Eine versuchte Hinrichtung auf offener Straße; das kannten wir bislang eigentlich nur aus Ländern wie Kolumbien oder Mexiko, stellt Het Nieuwsblad besorgt fest. Entsprechend hat der Anschlag auf Peter de Vries eine Schockwelle ausgelöst, die auch Belgien erschüttert. Denn dieses Land hat nicht umsonst die zweifelhafte Ehre, mit dem Antwerpener Hafen über DAS Einfallstor für Kokain in Europa zu verfügen. Die Folgen davon sind auch längst spürbar: Drohungen gegen Magistrate, Polizisten und Journalisten sind auch hier eine Realität. In den Niederlanden sind aus Worten schon Taten geworden; dort fühlt sich die Drogenmafia offensichtlich schon unantastbar. Noch ist es hier nicht so weit. Noch haben wir eine kleine Chance, niederländische Verhältnisse zu verhindern. Dafür muss der Staat aber jetzt alle seine Dienste in die Schlacht werfen. Schnell und massiv.
Natürlich wird der Kampf nicht leicht, doch wäre es dramatisch, ihn dafür aufzugeben, ist De Tijd überzeugt. Denn hier geht es nicht mehr "nur" um Drogen, hier geht es um den Rechtsstaat in seiner Gesamtheit. Und zum Glück wird von Zeit zu Zeit auch mal eine Schlacht gewonnen; man denke nur an die Leistung der belgischen Behörden, denen es gelungen war, das Kommunikationssystem der Drogenmafia zu knacken. Leider werden noch viele Schlachten ausgefochten werden müssen, um diesen Krieg zu gewinnen.

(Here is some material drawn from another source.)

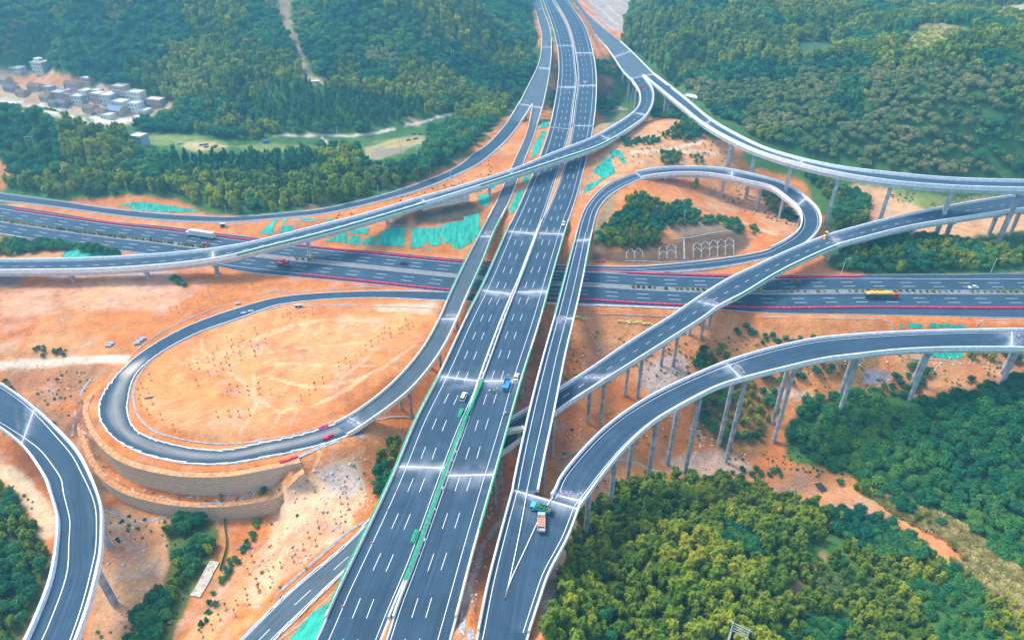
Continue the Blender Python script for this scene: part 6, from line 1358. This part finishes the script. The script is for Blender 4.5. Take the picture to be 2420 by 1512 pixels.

Das einzig Positive an dem Anschlag in Amsterdam ist, dass uns jetzt diese Herausforderung noch einmal aufgezeigt wurde...
Ein Finger in die Wunde und ein ideologischer Tunnelblick
Keine 24 Stunden nach dem Anschlag hatte sich schon der Antwerpener Bürgermeister Bart De Wever vor die Kameras gestellt, um seinen eigenen "War on Drugs" wieder auf die Agenda zu setzen, konstatiert Gazet van Antwerpen. Kritiker haben ihm vorgeworden, das Amsterdamer Drama schamlos zu instrumentalisieren. Ist das so? Man könnte auch sagen, dass De Wever die Gelegenheit beim Schopf gepackt hat, um noch einmal den Finger in die Wunde zu legen. Denn immer noch kann man den Eindruck haben, dass der Staat sich nicht die nötigen Mittel gibt, um dieses Problem resolut anzugehen.
Het Laatste Nieuws sieht das ähnlich. Hat De Wever mit seiner Pressekonferenz den Anschlag gegen Peter de Vries instrumentalisiert? Ja, das kann man so sehen. War das dafür taktlos? Nein! Vielmehr hat De Wever die Chance genutzt, um ein Problem ins Scheinwerferlicht zu stellen, das genau da auch hingehört. Das einzige, was man De Wever vorwerfen kann, das ist sein ideologischer Tunnelblick. Etwa, wenn er über gewisse Alternativlösungen prinzipiell nicht einmal nachdenken will, wie zum Beispiel eine Legalisierung von Drogen.
Wobei man nicht glauben sollte, dass das ein Patentrezept wäre, warnt De Morgen. Klar: Die bescheidenen Erfolge, die De Wever bislang mit seinem "War on Drugs" verbuchen konnte, die sind nicht wirklich ein Beweis dafür, dass dieser Ansatz der richtige ist. Das gleiche gilt aber auch für die Idee einer Legalisierung von Drogen. Die Niederlande haben Erfahrungen gesammelt mit einer Teillegalisierung, wenn auch nur für sogenannte "leichte Drogen". Und, wenn man eins feststellen kann, dann, dass das organisierte Verbrechen dadurch nicht verschwunden ist. Auch bei angeblich "progressiven" Lösungsansätzen sollte man skeptisch bleiben. Man könnte aber auch bei der Nachfrage ansetzen. Und da muss man feststellen, dass die Kriminalisierung der Drogenkonsumenten bislang nicht den geringsten Effekt gehabt hat. Vielleicht sollte man die problematischen Konsumenten als Menschen sehen, die statt Bestrafung in erster Linie Hilfe nötig haben.